Bangunan Kraton Ngayogyakarta
terdiri dari beberapa bagian, yaitu Kedaton atau Prabayeksa (sedang renovasi), bangsal
Kencana, regol Danapratapa, pendhapa Srimanganti, regol Srimanganti, bangsal
Ponconiti, regol Brajanala, Siti Hinggil, Tarub Agung, pagelaran, alun-alun lor
dengan 64 pohon beringin. Bagian belakang ada Siti Hinggil
Kidul, alun-alun kidul, plengkung Nirbaya
dan panggung Krapyak. Berbagai tanaman sarat makna ditanam di kraton misalnya, di tengah alun-alun utara ada dua
beringin, beringin timur bernama Janadaru
(cahaya kemanusiaan) dan beringin
barat bernama Dewadaru (cahaya ilahi). Pohon lainnya ada pakel,
kweni, pelem, burahol, tanjung, sawo kecik, gayam, dan asem. Keunikan lain adalah sumbu imajiner dari
Gunung Merapi, Tugu pal putih, Kraton Yogyakarta, panggung Krapyak dan pantai Parangkusumo.
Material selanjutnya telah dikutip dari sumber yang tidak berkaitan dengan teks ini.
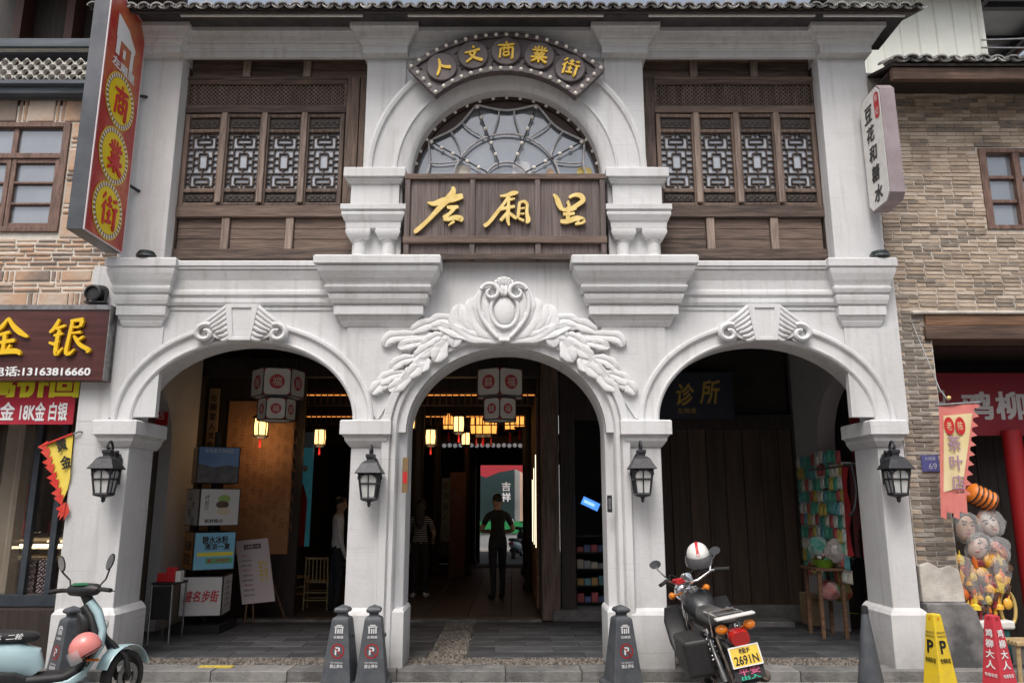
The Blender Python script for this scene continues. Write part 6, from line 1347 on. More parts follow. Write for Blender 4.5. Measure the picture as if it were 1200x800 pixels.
# ---- small lit palace lanterns
GLOW = mat('lantern_glow', (.9, .6, .3), emit=(1.0, .60, .20), estr=2.0); GLOWO = mat('lantern_glow_orange', (.9, .45, .15), emit=(1.0, .40, .08), estr=1.1)
def plant(label, u, v, Y, s=1.0, glow=GLOW, power=0.0):
    c = at(u, v, Y); t = thing('palace_lantern', label, 'lantern', c, 'small lit lanterns in the hall'); n = 6
    ring = lambda r, z: [c + Vector((r * s * math.cos(2 * PI * k / n + .5), r * s * math.sin(2 * PI * k / n + .5), z * s)) for k in range(n)]
    m = MB(); m.rings([ring(.085, -.12), ring(.095, .0), ring(.085, .12)]); m.build('glow', glow, t)
    m = MB(); m.rings([ring(.12, .12), ring(.13, .13), ring(.09, .17), ring(.02, .2)]); m.rings([ring(.11, -.12), ring(.12, -.135), ring(.06, -.17)])
    for k in range(n): m.tube([ring(.095, -.12)[k], ring(.105, 0)[k], ring(.095, .12)[k]], .009 * s, 4)
    m.tube([c + Vector((0, 0, .19 * s)), c + Vector((0, 0, .19 * s + .35))], .006, 4); m.build('frame', IRON, t)
    m = MB(); m.tube([c + Vector((0, 0, -.17 * s)), c + Vector((0, 0, -.30 * s))], [.014 * s, .02 * s], 6); m.build('tassel', RED, t)
    if power:
        ld = bpy.data.lights.new('lantern_bulb', 'POINT'); ld.energy = power; ld.color = (1, .6, .28); ld.shadow_soft_size = .12; lo_ = bpy.data.objects.new('lantern_bulb', ld); COL.objects.link(lo_); lo_.parent = t; lo_.matrix_parent_inverse = wm(t).inverted(); lo_.location = c + Vector((0, -.02, -.26 * s))
plant('lit lantern in front of the brush writing panel', 306, 500, 2.95, .95, GLOW, 2.5); plant('lit lantern hanging near the right edge of left arch', 375, 512, 4.2, .9, GLOW, 1.5)
plant('lit lantern lowest at left of the middle arch', 505, 512, 4.4, .9, GLOW, 1.2); plant('brightest lit lantern left of the paper lantern in the middle arch', 538, 497, 4.4, .95, GLOW, 1.5); plant('small lit lantern just below the brightest one', 546, 514, 7.0, .9); plant('lit lantern cut off by the middle arch left jamb', 481, 494, 4.8, .9)
plant('orange round lantern behind the brightest one', 526, 494, 8.0, 1.3, GLOWO); 
for k, (u, v, lb) in enumerate(((558, 499, 'leftmost of three orange lanterns below the paper lantern'), (566, 499, 'middle of three orange lanterns below the paper lantern'), (576, 499, 'rightmost of three orange lanterns below the paper lantern'), (598, 494, 'left of two orange lanterns near the hall wall'), (609, 491, 'right of two orange lanterns near the hall wall'))): plant(lb, u, v, 8.2, 1.35, GLOWO, 1.5 if k == 1 else 0)
# ---- hall wall boards with glowing strips in place of glossy reflections
for k in range(5):
    m = MB(); y_ = 3.4 + k * .75; m.box(.405, .438, y_, y_ + .70, .2, 3.2 - .1 * k); m.build('wall_board', WOODR, HW, bevel=.006)
for k in range(3): m = MB(); m.box(.395, .404, 3.55 + k * .9, 3.60 + k * .9, 1.0, 2.3 - .15 * k); m.build('sheen_strip', mat('sheen_glow', (.9, .8, .65), emit=(1, .85, .62), estr=1.6), HW)
# posts and niche right of the hall opening
m = MB(); m.box(.46, .70, 2.98, 3.22, .1, 3.9); m.build('door_post', WOODV, HW, bevel=.012); m = MB(); m.box(.72, .92, 3.02, 3.2, .1, 3.9); m.build('door_post', WOODD, HW, bevel=.012); m = MB(); m.box(1.36, 1.48, 3.0, 3.2, .1, 3.9); m.build('door_post', WOODV, HW, bevel=.012)
m = MB(); m.box(.60, 1.9, 2.92, 3.25, .1, .24); m.build('door_sill', KERB, HW, bevel=.01); m = MB(); m.box(.92, 1.36, 3.02, 3.2, 2.75, 3.9); m.build('over_panel', WOODD, HW); m = MB(); m.box(.90, 1.40, 3.75, 3.8, .2, 3.2); m.build('niche_back', DARKR, HW)
BS = thing('book_shelf', 'dark shelf stacked with small boxes inside the middle arch', 'shelf', (1.15, 3.4, .24)); cols = [(.45, .10, .10), (.12, .30, .35), (.50, .45, .35), (.10, .14, .30), (.45, .28, .10), (.30, .32, .33)]
for i in range(5):
    z_ = .28 + i * .22; m = MB(); m.box(.94, 1.35, 3.3, 3.6, z_, z_ + .018); m.build('board', WOODD, BS)
m = MB(); m.box(.925, .94, 3.3, 3.6, .25, 1.3); m.box(1.35, 1.36, 3.3, 3.6, .25, 1.3); m.build('side', WOODD, BS)
for i in range(4):
    for j in range(4):
        x_ = .955 + j * .098; m = MB(); h_ = rnd.uniform(.06, .12); m.box(x_, x_ + .088, 3.31, 3.45, .299 + i * .22, .299 + i * .22 + h_); o = m.build('small_box', mat('box_%d' % ((i * 4 + j * 3) % 6), cols[(i * 4 + j * 3) % 6], rough=.5), None, bevel=.003)
        tag(o, '%s small box on the %s board of the dark shelf' % (('first', 'second', 'third', 'fourth')[j], ('lowest', 'second lowest', 'second highest', 'highest')[i]), 'box', 'boxes on the dark shelf')
TV = thing('blue_screen', 'glowing blue tilted screen above the boxes in middle arch', 'screen', (1.25, 3.2, 1.7)); c_ = at(692, 590, 3.28); pl_ = Plane(c_, (math.cos(R(-25)), 0, math.sin(R(-25))), (math.sin(R(25)), 0, math.cos(R(25))))
m = MB(); m.rings([[pl_.p(a, b, d) for a, b in ((-.14, -.07), (.14, -.07), (.14, .07), (-.14, .07))] for d in (-.02, 0)]); m.build('case', BLACK, TV); rect(pl_, -.125, .125, -.055, .055, mat('screen_blue', (.05, .15, .5), emit=(.08, .30, .95), estr=.9), TV, 'display', .002); rect(pl_, -.10, .06, -.02, .02, mat('screen_light', (.3, .5, .8), emit=(.4, .7, 1.0), estr=.8), TV, 'picture', .004)
PL = thing('jamb_plaque', 'narrow brass plaque with red seal on left jamb of middle arch', 'sign', (-1.02, .0, 1.8)); a_, b_ = at(471, 577, -.02), at(479, 536, -.02); m = MB(); m.box(a_.x, b_.x, -.04, -.0, a_.z, b_.z); m.build('plate', mat('plaque_brass', (.20, .13, .06), rough=.5), PL); rect(FRONT(0, -.0405, 0), a_.x + .008, b_.x - .008, a_.z + .09, a_.z + .2, RED, PL, 'seal', .001)
PQ = thing('small_label_plate', 'tiny dark label plate on the right jamb of middle arch', 'sign', (1.1, -.06, 1.5)); a_, b_ = at(712, 600, -.055), at(717, 580, -.055); m = MB(); m.box(a_.x, b_.x, -.062, -.04, a_.z, b_.z); m.build('plate', IRON, PQ); rect(FRONT(0, -.0625, 0), a_.x + .01, b_.x - .01, a_.z + .03, b_.z - .03, STEEL, PQ, 'strip', .001)
# right bay: closed plank doors and clinic sign
for k in range(10):
    m = MB(); x_ = 1.50 + k * .25; m.box(x_ + .004, x_ + .246, 3.06 - .006 * (k % 2), 3.12, .30, 2.62); m.build('door_plank', mat('door_plank_dark', (.040, .025, .017), (.125, .080, .054), scale=3, stretch=(5, 5, .4), rough=.6, bump=.3, lo=.3, hi=.8, perobj=.5), HW, bevel=.004)
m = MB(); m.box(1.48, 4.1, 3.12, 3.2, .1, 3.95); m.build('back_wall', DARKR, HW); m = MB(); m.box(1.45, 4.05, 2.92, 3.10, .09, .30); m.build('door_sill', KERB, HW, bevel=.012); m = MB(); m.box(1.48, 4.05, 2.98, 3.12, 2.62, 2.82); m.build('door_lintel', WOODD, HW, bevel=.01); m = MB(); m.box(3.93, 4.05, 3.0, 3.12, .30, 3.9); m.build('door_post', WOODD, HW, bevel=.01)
m = MB(); m.box(2.75, 3.6, 2.45, 2.9, .09, .165); m.build('door_step', KERB, HW, bevel=.012)
m = MB(); m.box(2.55, 3.55, 3.045, 3.052, 2.66, 2.76); m.build('lintel_scroll', mat('faded_red', (.16, .02, .02), rough=.8), HW)
CS = thing('clinic_sign', 'dark blue sign board with gold brush characters inside right arch', 'sign', (2.4, 2.85, 2.8)); a_, b_ = at(770, 490, 2.85), at(858, 436, 2.85); m = MB(); m.box(a_.x, b_.x, 2.85, 2.9, a_.z, b_.z); m.build('board', mat('sign_navy', (.022, .028, .045), (.035, .042, .06), scale=3, rough=.5), CS)
pc = FRONT(0, 2.849, 0); GD = mat('gold_dull', (.50, .33, .06), rough=.5)
text('诊', pc, ax(803, 462, 2.85), az(462, 2.85), .24, .30, GD, CS, d=.003, bold=.02, shear=.2, name='character'); text('所', pc, ax(832, 460, 2.85), az(459, 2.85), .28, .32, GD, CS, d=.003, bold=.02, shear=.2, name='character'); text('左厢里', pc, ax(805, 481, 2.85), az(481, 2.85), .26, .07, GD, CS, d=.003)
# ---- street at the far end of the passage
FS = thing('far_storefront', 'bright storefront with green band and red awning beyond the passage', 'building', (-.2, 22, 0)); m = MB(); m.box(-6, 6, 22, 22.3, 0, 5.5); m.build('wall', mat('far_wall', (.24, .25, .25), (.30, .31, .31), scale=2, rough=.8), FS)
m = MB(); m.box(-3.0, .9, 21.94, 22, .55, .98); m.build('green_band', mat('far_green', (.02, .24, .07), rough=.5), FS); m = MB(); m.box(-3.0, .15, 21.93, 22, .98, 2.9); m.build('window', mat('far_glass', (.025, .045, .045), rough=.5, spec=.2), FS)
text('吉', FRONT(0, 21.92, 0), -.16, 2.25, .32, .32, GRY, FS, bold=.03, name='character'); text('祥', FRONT(0, 21.92, 0), -.16, 1.86, .32, .32, WHITE, FS, bold=.03, name='character')
m = MB(); m.prism([(-2.2, 3.1), (1.1, 3.1), (1.1, 2.75), (.7, 2.6), (.2, 2.85), (-.4, 2.75), (-.9, 2.55), (-1.4, 2.75), (-2.2, 2.65)], 20.9, 21.0); m.build('awning', mat('awning_red', (.34, .015, .025), rough=.7), FS); m = MB(); m.box(.35, .9, 21.9, 22, .98, 2.9); m.build('poster', mat('far_poster', (.55, .38, .28), rough=.6), FS); m = MB(); m.box(.62, .70, 20.95, 21.0, .3, 2.8); m.build('awning_post', mat('awning_red', (0, 0, 0)), FS)
# scooter parked out there
s2 = copy_tree(sct); s2.name = 'parked_scooter'; s2['label'] = 'distant parked scooter at the far end of the passage'; s2.location = (.22, 15.6, 0.0); s2.rotation_euler = (0, 0, R(75))
# ---- advertising tower of stacked cubes
AT = thing('advert_tower', 'tower of four stacked advertising cubes inside the left arch', 'stand', (-3.75, 2.2, .1)); tx, ty = ax(239, 700, 2.15), 2.2
WB = mat('cube_white', (.62, .61, .60), rough=.4); BK = BLACK; m = MB(); m.box(tx - .30, tx + .30, ty - .30, ty + .30, .1, .20); m.tube([(tx, ty, .1), (tx, ty, 2.5)], .04, 8); m.build('base', BK, AT)
def cube(v0, v1, rot, faces):
    z0, z1 = az(v1, 1.95), az(v0, 1.95); h = .25; ms = MB(); ring = [Vector((tx, ty)) + Vector((math.cos(rot + PI / 4 + k * PI / 2), math.sin(rot + PI / 4 + k * PI / 2))) * h * 1.414 for k in range(4)]
    ms.rings([[(p.x, p.y, z) for p in ring] for z in (z0, z1)]); cb = ms.build('cube', BK, AT, bevel=.004); out = []
    for k in range(4):
        a, b = ring[k], ring[(k + 1) % 4]; pl = Plane(((a.x + b.x) / 2, (a.y + b.y) / 2, (z0 + z1) / 2), (b.x - a.x, b.y - a.y, 0), (0, 0, 1))
        if pl.n.normalized().dot((CAM - pl.o).normalized()) > .05: out.append(pl)
    out.sort(key=lambda p: p.o.x)
    for pl, fn in zip(out, faces): fn(pl, cb, z1 - z0)
    return cb
def f_land(pl, p, h): rect(pl, -.235, .235, -h / 2 + .01, h / 2 - .01, mat('sky_blue_print', (.10, .20, .42), (.22, .36, .60), scale=2, rough=.3), p, 'poster'); flat(pl, [(-.235, -h / 2 + .01), (.235, -h / 2 + .01), (.235, -.02), (.1, .0), (-.05, -.03), (-.235, .02)], mat('land_print', (.05, .05, .06), (.14, .13, .12), scale=9, rough=.3), p, 'hills', .003); text('左厢里文旅街区', pl, 0, h / 2 - .05, .34, .05, mat('print_pale', (.6, .65, .7)), p, d=.004)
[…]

Keunikan ini membuat Yogyakarta masuk daftar the City of Philosophy dari UNESCO.
Di
lingkungan kraton ada abdi-abdi
kraton yang bekerja tulus dan ikhlas untuk kraton. Mereka mengenakan baju
khusus, yaitu ‘peranakan’, ikat kepala dan tanpa alas kaki. Ini artinya para
abdi kraton adalah bersaudara dan hidup dalam kesederhanaan tanpa
membeda-bedakan meskipun memiliki latar belakang pendidikan, agama dan usia
yang beragam.
Menjawab rasa
ingin tahu mahasiswa tentang Yogyakarta dan keistimewaannya, KPH Yudohadiningrat menjelaskan tentang
Gubernur dan wakil Gubernur yang adalah Sultan
dan Paku Alam yang bertahta. Sejarah Keistimewaan ini berawal di tahun 1945,
kesultanan Yogyakarta menyatakan bergabung dalam Republik Indonesia dan
Presiden Soekarno menetapkan Yogyakarta sebagai Daerah Istimewa melaui UU
3/1950 dan diperkuat dengan UU no 13/2012. Konsekuensinya adalah perubahan Yogyakarta
dari monarki absolut menjadi monarki konstitusional, sehingga Sultan sebagai
gubernur pun mengikuti periode jabatan per lima tahun dan diangkat kembali
untuk lima tahun berikutnya.
Berkaitan
pertanyaan mahasiswa tentang apakah Sultan harus laki-laki, KPH Yudohadiningrat
mengungkapkan bahwa Sultan Hamengkubuwono X ingin menjadi teladan untuk masyarakat tentang seorang raja atau sultan yang
memiliki satu istri, tentang kesetaraan gender antara laki-laki dan perempuan, terlebih berdasarkan
buku-buku Kraton tidak pernah ditemukan keharusan
ataupun aturan yang menyatakan bahwa raja harus laki-laki, tetapi justru ditemukan tulisan Sultan Hamengkubuwono V yaitu ‘Serat Puji’, yang memuat ‘seyogyanya raja kraton itu
laki-laki, akan tetapi apabila sultan yang bertahta tidak memiliki anak
laki-laki dan hanya ada perempuan maka perempuan itu berhak menjadi raja.’ Jadi,
dasar utama adalah siapa sosok yang baik, mampu mengayomi dan membawa
kemakmuran untuk masyarakat.
Di dalam dialog
itu pula terungkap ada falsafah hidup dari Sultan Hamengkubuwono I, yaitu mangasah mingising budi, ambasuh malaning
bumi, dan hamemayu hayuning bawono, yang artinya mempertajam kepekaan hati,
membersihkan kotoran yang ada di bumi dan melindungi dan memelihara keselamatan
dunia. Bahkan lebih mementingkan karya untuk masyarakat daripada ambisi
pribadi.
Kunjungan di
Kraton Yogyakarta membawa mahasiswa menemukan tidak hanya bangunan dan
simbol-simbol tetapi juga warisan nilai-nilai kehidupan yang terus dihidupi
sampai saat ini. Mari anak muda, seiring belajarmu di Yogyakarta, temukan
nilai-nilai kehidupan dan wujudnyatakan dalam kehidupan sehari hari yang bermanfaat untuk masyarakat. (TRU).